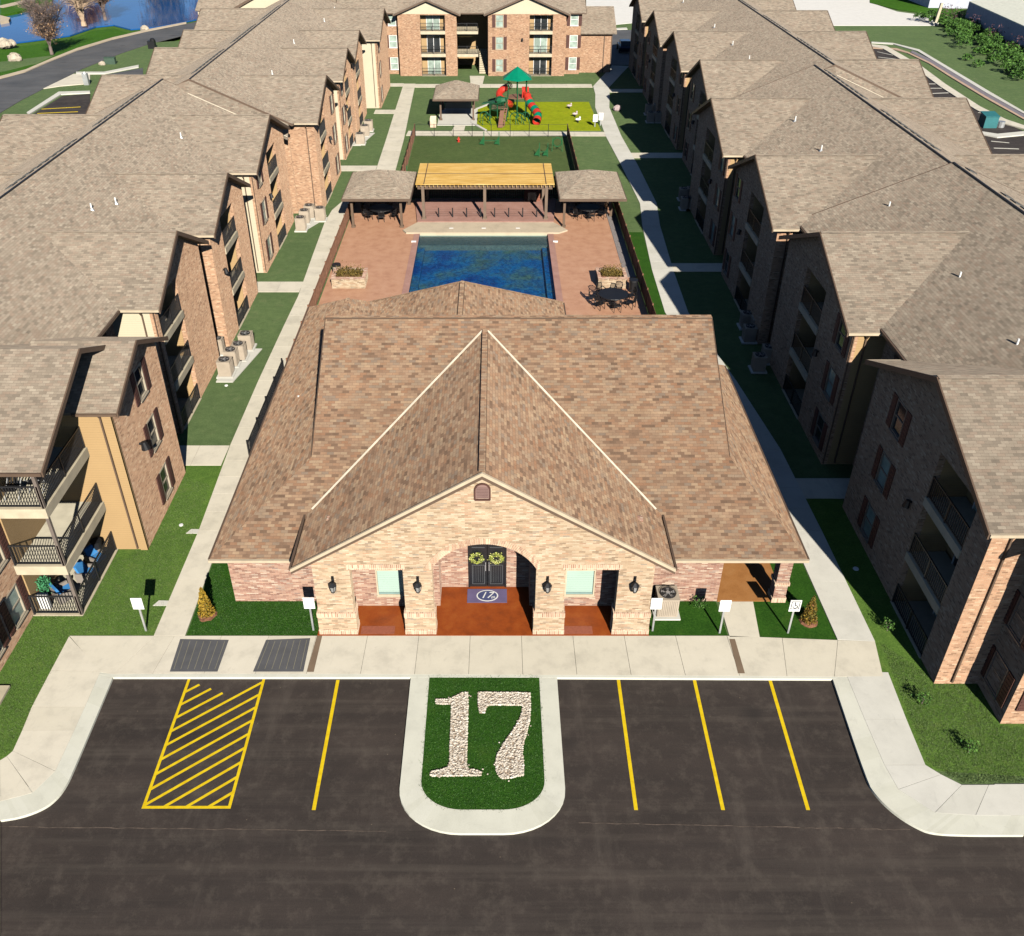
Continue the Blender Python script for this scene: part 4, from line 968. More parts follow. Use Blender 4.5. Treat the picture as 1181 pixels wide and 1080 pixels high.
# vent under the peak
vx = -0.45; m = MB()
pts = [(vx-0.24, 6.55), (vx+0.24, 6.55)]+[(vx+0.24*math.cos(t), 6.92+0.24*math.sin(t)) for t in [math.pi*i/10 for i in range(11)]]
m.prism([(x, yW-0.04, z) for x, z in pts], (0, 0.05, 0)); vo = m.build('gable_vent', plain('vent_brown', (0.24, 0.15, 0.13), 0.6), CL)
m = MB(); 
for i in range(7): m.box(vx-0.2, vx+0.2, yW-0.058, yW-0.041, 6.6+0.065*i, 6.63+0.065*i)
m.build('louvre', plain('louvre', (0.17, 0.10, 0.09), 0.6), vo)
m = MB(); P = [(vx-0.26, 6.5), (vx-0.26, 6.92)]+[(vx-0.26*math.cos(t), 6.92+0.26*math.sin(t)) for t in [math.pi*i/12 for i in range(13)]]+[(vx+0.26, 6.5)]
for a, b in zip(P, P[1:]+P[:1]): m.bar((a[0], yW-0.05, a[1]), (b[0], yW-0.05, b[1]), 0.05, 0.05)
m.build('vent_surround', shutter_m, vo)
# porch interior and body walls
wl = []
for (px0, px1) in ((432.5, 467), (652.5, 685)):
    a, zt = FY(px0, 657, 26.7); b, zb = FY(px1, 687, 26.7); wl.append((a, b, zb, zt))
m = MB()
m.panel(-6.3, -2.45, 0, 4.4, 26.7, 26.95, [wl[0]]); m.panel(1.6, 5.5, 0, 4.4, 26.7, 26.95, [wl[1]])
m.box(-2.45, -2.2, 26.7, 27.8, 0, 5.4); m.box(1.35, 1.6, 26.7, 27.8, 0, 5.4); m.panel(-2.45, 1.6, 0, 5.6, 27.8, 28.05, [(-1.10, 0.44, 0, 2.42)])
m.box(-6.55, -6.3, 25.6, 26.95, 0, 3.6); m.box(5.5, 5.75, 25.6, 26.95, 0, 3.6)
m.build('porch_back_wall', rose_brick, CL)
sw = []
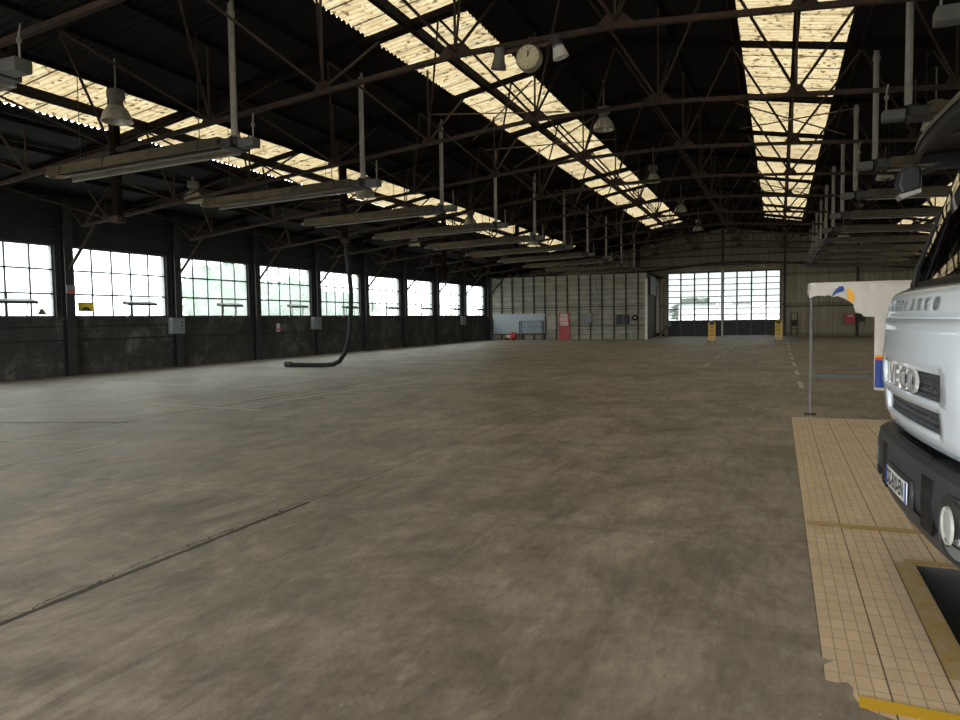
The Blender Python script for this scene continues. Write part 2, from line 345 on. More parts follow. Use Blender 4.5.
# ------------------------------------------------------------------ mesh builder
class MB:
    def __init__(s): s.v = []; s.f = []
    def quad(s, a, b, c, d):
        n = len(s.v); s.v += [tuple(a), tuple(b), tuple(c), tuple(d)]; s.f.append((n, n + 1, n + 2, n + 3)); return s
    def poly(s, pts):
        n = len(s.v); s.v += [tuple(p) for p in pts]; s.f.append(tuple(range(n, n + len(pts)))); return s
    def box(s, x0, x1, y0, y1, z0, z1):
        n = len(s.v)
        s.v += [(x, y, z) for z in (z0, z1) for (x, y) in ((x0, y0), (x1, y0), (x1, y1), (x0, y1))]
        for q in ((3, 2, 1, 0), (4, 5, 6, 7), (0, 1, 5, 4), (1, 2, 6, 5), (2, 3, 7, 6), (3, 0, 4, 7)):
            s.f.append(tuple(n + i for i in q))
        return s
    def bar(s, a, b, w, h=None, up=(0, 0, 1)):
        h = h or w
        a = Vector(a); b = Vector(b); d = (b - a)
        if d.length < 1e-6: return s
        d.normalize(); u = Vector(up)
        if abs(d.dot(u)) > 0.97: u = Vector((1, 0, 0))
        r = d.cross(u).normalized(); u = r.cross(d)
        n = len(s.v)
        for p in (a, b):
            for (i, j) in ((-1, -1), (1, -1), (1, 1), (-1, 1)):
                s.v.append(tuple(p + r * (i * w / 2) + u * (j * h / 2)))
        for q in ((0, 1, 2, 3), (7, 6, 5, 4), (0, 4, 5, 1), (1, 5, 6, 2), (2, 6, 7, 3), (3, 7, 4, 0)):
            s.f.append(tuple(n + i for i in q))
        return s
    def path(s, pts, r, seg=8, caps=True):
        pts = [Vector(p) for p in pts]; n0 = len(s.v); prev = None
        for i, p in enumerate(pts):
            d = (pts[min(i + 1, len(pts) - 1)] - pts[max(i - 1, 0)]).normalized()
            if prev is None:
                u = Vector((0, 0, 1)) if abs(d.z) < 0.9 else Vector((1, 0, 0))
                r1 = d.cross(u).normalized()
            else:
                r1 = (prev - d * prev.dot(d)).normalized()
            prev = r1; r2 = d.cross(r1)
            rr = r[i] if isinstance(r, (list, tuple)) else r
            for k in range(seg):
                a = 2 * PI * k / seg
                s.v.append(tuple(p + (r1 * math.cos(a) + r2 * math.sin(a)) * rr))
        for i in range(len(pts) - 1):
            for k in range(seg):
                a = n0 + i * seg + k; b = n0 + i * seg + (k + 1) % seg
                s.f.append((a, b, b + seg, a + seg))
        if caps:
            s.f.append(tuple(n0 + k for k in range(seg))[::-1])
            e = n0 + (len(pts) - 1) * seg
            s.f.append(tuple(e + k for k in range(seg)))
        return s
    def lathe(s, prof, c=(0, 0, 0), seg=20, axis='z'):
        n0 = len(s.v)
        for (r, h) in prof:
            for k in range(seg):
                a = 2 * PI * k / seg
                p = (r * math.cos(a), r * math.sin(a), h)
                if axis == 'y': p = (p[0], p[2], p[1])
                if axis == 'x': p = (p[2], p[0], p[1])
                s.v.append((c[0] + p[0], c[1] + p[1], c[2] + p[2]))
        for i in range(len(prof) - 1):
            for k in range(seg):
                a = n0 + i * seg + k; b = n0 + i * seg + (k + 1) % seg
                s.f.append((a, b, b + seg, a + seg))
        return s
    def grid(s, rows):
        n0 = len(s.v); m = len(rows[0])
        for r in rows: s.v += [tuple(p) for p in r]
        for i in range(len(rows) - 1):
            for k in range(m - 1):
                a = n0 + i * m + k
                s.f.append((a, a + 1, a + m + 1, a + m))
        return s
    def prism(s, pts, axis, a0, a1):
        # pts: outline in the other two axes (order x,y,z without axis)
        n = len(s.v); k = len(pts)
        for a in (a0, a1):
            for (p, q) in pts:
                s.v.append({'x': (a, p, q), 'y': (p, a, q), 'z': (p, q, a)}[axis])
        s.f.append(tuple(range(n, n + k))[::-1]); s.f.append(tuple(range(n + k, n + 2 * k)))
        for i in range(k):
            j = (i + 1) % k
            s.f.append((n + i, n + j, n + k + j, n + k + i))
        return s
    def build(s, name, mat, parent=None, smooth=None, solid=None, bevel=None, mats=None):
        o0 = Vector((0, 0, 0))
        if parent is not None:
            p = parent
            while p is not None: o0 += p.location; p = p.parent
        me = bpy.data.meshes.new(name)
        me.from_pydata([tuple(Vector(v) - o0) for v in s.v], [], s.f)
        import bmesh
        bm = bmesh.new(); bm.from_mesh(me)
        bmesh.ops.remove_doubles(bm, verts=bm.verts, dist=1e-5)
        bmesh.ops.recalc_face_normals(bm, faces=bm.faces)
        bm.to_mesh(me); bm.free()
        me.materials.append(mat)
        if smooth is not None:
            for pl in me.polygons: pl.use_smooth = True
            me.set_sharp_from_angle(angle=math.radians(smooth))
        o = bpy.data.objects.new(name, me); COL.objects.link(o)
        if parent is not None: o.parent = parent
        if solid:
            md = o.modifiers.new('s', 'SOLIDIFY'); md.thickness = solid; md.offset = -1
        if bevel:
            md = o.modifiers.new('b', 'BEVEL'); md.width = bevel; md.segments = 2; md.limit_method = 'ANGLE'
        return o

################

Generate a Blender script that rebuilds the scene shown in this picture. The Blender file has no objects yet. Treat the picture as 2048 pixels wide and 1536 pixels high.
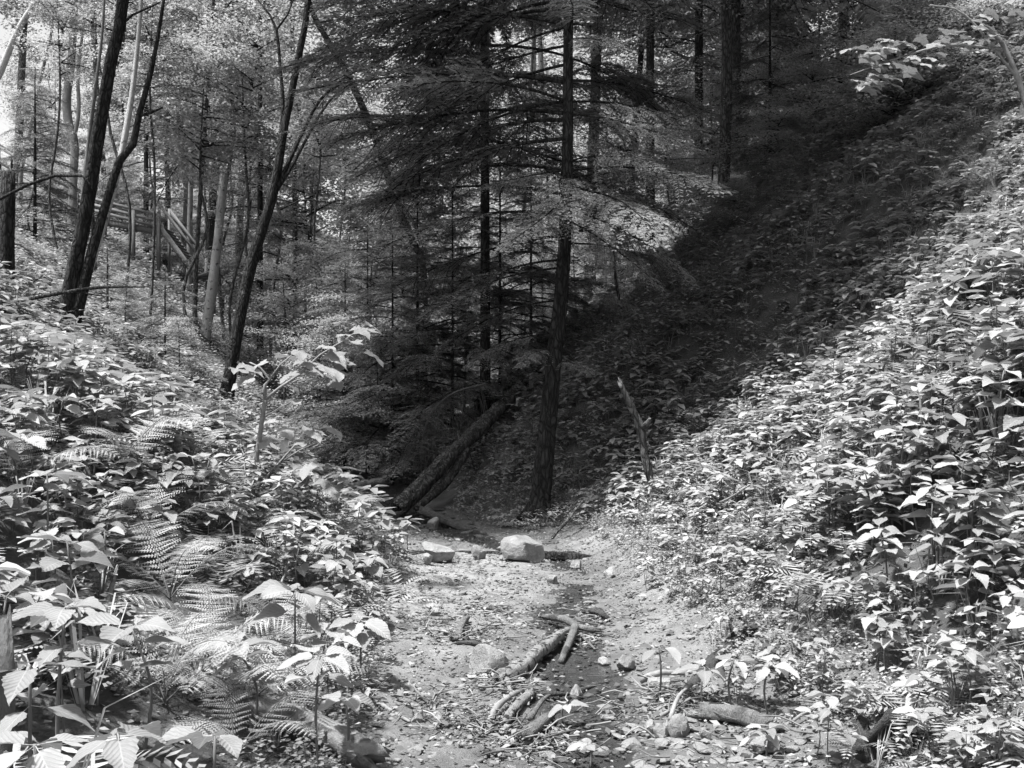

################

**Task details:** Pull every line containing "this" out of the records.

**Answer to the task:**
Continue the Blender Python script for this scene: part 4, from line 968. More parts follow. Use Blender 4.5. Treat the picture as 1181 pixels wide and 1080 pixels high.
The Blender Python script for this scene continues. Write part 2, from line 345 on. More parts follow. Use Blender 4.5.
Generate a Blender script that rebuilds the scene shown in this picture. The Blender file has no objects yet. Treat the picture as 2048 pixels wide and 1536 pixels high.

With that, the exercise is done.